[Start of DATA LINES]

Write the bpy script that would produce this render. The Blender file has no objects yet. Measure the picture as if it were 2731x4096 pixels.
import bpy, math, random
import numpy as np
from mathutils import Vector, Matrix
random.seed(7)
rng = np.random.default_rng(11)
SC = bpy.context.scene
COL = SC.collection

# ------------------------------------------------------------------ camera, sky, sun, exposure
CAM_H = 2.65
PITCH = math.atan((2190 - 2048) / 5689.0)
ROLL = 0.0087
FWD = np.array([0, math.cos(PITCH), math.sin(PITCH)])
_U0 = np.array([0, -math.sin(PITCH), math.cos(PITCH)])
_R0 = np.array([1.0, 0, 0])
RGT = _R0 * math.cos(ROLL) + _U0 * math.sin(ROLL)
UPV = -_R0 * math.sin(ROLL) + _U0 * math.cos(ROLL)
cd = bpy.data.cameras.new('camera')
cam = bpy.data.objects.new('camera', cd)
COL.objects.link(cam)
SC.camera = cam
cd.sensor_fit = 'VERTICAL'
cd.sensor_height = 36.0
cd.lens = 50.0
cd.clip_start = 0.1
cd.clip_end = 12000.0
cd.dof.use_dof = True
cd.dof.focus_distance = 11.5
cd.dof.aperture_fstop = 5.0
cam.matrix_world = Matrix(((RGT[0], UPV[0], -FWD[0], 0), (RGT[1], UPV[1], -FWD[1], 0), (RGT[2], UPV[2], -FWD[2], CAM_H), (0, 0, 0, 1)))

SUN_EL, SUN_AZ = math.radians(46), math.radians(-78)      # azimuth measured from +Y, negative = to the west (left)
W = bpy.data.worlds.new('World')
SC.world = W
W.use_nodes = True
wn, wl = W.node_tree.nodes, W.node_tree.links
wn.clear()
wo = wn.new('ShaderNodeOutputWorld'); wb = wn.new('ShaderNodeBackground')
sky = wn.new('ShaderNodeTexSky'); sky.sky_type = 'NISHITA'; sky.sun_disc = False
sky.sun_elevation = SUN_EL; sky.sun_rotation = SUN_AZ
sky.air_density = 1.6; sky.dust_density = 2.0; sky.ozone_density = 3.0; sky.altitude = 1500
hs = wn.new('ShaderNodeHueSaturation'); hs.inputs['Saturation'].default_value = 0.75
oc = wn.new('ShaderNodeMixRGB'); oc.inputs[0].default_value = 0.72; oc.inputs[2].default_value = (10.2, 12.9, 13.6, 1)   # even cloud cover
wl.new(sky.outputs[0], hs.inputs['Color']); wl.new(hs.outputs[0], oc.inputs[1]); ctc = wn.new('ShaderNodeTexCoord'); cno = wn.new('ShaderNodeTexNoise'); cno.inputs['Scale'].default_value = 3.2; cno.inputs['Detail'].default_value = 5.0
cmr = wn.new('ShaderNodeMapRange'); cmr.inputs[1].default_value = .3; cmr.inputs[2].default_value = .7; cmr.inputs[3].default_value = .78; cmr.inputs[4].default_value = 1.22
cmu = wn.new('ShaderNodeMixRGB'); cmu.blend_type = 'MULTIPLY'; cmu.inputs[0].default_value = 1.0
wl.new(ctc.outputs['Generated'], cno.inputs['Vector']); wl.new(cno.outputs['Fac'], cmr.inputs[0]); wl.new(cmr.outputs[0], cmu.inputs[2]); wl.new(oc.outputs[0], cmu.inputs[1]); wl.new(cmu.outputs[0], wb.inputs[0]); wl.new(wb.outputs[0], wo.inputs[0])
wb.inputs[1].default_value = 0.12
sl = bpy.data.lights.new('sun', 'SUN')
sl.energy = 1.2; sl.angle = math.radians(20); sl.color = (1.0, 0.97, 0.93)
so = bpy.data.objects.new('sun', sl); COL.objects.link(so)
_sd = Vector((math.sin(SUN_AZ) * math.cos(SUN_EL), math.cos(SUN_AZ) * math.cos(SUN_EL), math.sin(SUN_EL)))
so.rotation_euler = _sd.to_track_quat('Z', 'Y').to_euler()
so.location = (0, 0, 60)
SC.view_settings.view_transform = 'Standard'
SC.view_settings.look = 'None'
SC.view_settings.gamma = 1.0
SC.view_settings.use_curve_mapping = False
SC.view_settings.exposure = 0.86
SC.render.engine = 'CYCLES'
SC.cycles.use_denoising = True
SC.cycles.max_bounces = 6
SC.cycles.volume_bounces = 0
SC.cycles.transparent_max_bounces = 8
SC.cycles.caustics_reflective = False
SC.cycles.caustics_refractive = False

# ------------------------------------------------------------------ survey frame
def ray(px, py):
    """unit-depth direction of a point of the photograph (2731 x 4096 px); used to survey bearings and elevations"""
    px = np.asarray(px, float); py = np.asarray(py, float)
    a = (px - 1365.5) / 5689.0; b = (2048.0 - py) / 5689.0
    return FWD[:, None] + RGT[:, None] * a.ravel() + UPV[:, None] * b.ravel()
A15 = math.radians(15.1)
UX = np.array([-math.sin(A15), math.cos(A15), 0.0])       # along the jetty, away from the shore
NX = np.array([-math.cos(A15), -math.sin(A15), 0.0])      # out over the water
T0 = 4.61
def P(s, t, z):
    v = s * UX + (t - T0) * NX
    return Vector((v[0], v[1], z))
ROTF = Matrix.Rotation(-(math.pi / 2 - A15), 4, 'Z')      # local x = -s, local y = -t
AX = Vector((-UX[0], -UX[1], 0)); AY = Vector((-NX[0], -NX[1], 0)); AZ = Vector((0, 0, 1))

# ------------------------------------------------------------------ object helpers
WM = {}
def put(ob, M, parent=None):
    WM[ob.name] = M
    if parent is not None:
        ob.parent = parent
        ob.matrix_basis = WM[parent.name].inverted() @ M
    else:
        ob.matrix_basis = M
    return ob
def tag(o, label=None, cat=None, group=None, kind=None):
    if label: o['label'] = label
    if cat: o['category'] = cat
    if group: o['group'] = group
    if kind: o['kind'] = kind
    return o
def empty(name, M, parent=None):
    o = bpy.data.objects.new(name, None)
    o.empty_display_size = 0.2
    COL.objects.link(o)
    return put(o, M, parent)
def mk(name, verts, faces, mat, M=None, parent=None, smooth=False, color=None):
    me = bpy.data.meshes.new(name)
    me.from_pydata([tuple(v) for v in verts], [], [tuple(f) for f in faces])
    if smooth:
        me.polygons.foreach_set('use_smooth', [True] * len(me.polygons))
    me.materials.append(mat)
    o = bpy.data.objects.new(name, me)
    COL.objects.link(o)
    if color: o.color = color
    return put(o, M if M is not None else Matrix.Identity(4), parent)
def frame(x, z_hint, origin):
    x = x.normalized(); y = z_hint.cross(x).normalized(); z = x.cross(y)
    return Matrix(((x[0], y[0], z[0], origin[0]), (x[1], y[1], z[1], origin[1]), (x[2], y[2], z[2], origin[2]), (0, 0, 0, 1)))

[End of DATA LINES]

* WHAT TO WORK ON
Return only the lines spanning from the first line of the material through the line with "CAM_H), (0, 0, 0, 1)))", copied exactly, both ends kept.

* RESPONSE BELOW
Write the bpy script that would produce this render. The Blender file has no objects yet. Measure the picture as if it were 2731x4096 pixels.
import bpy, math, random
import numpy as np
from mathutils import Vector, Matrix
random.seed(7)
rng = np.random.default_rng(11)
SC = bpy.context.scene
COL = SC.collection

# ------------------------------------------------------------------ camera, sky, sun, exposure
CAM_H = 2.65
PITCH = math.atan((2190 - 2048) / 5689.0)
ROLL = 0.0087
FWD = np.array([0, math.cos(PITCH), math.sin(PITCH)])
_U0 = np.array([0, -math.sin(PITCH), math.cos(PITCH)])
_R0 = np.array([1.0, 0, 0])
RGT = _R0 * math.cos(ROLL) + _U0 * math.sin(ROLL)
UPV = -_R0 * math.sin(ROLL) + _U0 * math.cos(ROLL)
cd = bpy.data.cameras.new('camera')
cam = bpy.data.objects.new('camera', cd)
COL.objects.link(cam)
SC.camera = cam
cd.sensor_fit = 'VERTICAL'
cd.sensor_height = 36.0
cd.lens = 50.0
cd.clip_start = 0.1
cd.clip_end = 12000.0
cd.dof.use_dof = True
cd.dof.focus_distance = 11.5
cd.dof.aperture_fstop = 5.0
cam.matrix_world = Matrix(((RGT[0], UPV[0], -FWD[0], 0), (RGT[1], UPV[1], -FWD[1], 0), (RGT[2], UPV[2], -FWD[2], CAM_H), (0, 0, 0, 1)))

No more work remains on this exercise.